AIM OF THE TASK
Working from the line that contains "Write the bpy" down to the last line below, repeat each line exactly.

Records with scene code
● ● ● ● ●

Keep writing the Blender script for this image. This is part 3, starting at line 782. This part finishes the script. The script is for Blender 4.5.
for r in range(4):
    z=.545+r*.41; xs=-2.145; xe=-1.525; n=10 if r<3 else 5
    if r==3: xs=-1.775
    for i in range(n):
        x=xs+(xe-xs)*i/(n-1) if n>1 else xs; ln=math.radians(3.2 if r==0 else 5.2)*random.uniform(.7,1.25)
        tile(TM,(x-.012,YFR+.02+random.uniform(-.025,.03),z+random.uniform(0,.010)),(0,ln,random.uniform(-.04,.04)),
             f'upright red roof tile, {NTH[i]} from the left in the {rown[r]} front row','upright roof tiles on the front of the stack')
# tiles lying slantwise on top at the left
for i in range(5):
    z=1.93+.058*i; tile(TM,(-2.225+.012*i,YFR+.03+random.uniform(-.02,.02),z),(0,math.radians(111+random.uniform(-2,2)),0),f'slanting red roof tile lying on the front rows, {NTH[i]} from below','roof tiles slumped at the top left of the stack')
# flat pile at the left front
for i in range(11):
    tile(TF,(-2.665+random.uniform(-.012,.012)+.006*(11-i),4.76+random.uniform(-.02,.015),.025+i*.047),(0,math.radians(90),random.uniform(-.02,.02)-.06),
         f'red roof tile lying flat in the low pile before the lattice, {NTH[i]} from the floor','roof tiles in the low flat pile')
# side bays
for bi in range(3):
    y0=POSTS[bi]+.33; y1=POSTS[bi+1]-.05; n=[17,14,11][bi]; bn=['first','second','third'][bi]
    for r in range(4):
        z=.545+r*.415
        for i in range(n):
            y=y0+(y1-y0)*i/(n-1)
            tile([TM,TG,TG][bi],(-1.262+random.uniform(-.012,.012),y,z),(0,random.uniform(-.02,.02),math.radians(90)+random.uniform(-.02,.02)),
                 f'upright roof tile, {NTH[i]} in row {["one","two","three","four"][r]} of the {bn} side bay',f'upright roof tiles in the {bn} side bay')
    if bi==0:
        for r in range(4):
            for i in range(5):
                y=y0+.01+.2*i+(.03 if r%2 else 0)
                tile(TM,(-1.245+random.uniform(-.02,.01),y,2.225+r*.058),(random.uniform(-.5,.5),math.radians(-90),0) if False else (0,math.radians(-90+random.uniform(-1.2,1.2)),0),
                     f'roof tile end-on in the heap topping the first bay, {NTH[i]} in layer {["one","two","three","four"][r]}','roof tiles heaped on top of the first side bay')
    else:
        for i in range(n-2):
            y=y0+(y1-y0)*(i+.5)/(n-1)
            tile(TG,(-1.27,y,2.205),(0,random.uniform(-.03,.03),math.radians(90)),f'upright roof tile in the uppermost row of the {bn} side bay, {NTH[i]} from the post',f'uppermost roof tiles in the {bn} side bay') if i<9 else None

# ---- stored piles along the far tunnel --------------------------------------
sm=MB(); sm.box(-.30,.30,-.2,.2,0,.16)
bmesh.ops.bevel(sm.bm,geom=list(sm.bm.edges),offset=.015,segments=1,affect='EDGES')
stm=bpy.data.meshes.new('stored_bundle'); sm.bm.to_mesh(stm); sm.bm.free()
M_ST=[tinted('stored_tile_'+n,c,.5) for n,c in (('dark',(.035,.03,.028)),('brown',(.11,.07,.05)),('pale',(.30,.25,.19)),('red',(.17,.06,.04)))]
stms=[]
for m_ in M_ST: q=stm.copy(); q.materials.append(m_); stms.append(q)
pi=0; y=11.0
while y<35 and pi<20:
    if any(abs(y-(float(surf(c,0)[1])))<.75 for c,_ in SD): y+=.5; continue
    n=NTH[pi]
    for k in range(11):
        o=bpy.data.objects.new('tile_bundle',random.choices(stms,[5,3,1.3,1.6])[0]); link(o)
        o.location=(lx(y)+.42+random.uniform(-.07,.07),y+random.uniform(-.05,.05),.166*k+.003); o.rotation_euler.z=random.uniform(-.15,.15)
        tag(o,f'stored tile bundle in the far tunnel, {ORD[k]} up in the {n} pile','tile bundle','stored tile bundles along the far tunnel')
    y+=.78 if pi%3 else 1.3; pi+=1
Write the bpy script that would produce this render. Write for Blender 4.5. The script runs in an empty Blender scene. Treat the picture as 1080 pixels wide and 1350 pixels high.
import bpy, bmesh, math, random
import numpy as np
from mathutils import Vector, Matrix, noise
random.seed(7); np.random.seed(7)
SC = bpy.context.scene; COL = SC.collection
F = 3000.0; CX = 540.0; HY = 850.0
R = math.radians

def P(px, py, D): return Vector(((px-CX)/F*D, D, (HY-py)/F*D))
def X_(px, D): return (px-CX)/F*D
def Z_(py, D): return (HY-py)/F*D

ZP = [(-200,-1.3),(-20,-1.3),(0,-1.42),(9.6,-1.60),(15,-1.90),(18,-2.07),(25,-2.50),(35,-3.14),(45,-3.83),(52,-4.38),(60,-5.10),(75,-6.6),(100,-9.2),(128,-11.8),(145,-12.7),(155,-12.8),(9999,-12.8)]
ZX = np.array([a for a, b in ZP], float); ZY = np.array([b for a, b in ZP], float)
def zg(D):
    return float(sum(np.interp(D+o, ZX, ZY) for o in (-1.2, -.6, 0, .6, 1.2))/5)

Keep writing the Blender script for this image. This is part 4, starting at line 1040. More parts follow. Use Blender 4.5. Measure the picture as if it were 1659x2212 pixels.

● ● ● ● ●

OUTPUT OF THE EXERCISE
Write the bpy script that would produce this render. Write for Blender 4.5. The script runs in an empty Blender scene. Treat the picture as 1080 pixels wide and 1350 pixels high.
import bpy, bmesh, math, random
import numpy as np
from mathutils import Vector, Matrix, noise
random.seed(7); np.random.seed(7)
SC = bpy.context.scene; COL = SC.collection
F = 3000.0; CX = 540.0; HY = 850.0
R = math.radians

def P(px, py, D): return Vector(((px-CX)/F*D, D, (HY-py)/F*D))
def X_(px, D): return (px-CX)/F*D
def Z_(py, D): return (HY-py)/F*D

ZP = [(-200,-1.3),(-20,-1.3),(0,-1.42),(9.6,-1.60),(15,-1.90),(18,-2.07),(25,-2.50),(35,-3.14),(45,-3.83),(52,-4.38),(60,-5.10),(75,-6.6),(100,-9.2),(128,-11.8),(145,-12.7),(155,-12.8),(9999,-12.8)]
ZX = np.array([a for a, b in ZP], float); ZY = np.array([b for a, b in ZP], float)
def zg(D):
    return float(sum(np.interp(D+o, ZX, ZY) for o in (-1.2, -.6, 0, .6, 1.2))/5)

Keep writing the Blender script for this image. This is part 4, starting at line 1040. More parts follow. Use Blender 4.5. Measure the picture as if it were 1659x2212 pixels.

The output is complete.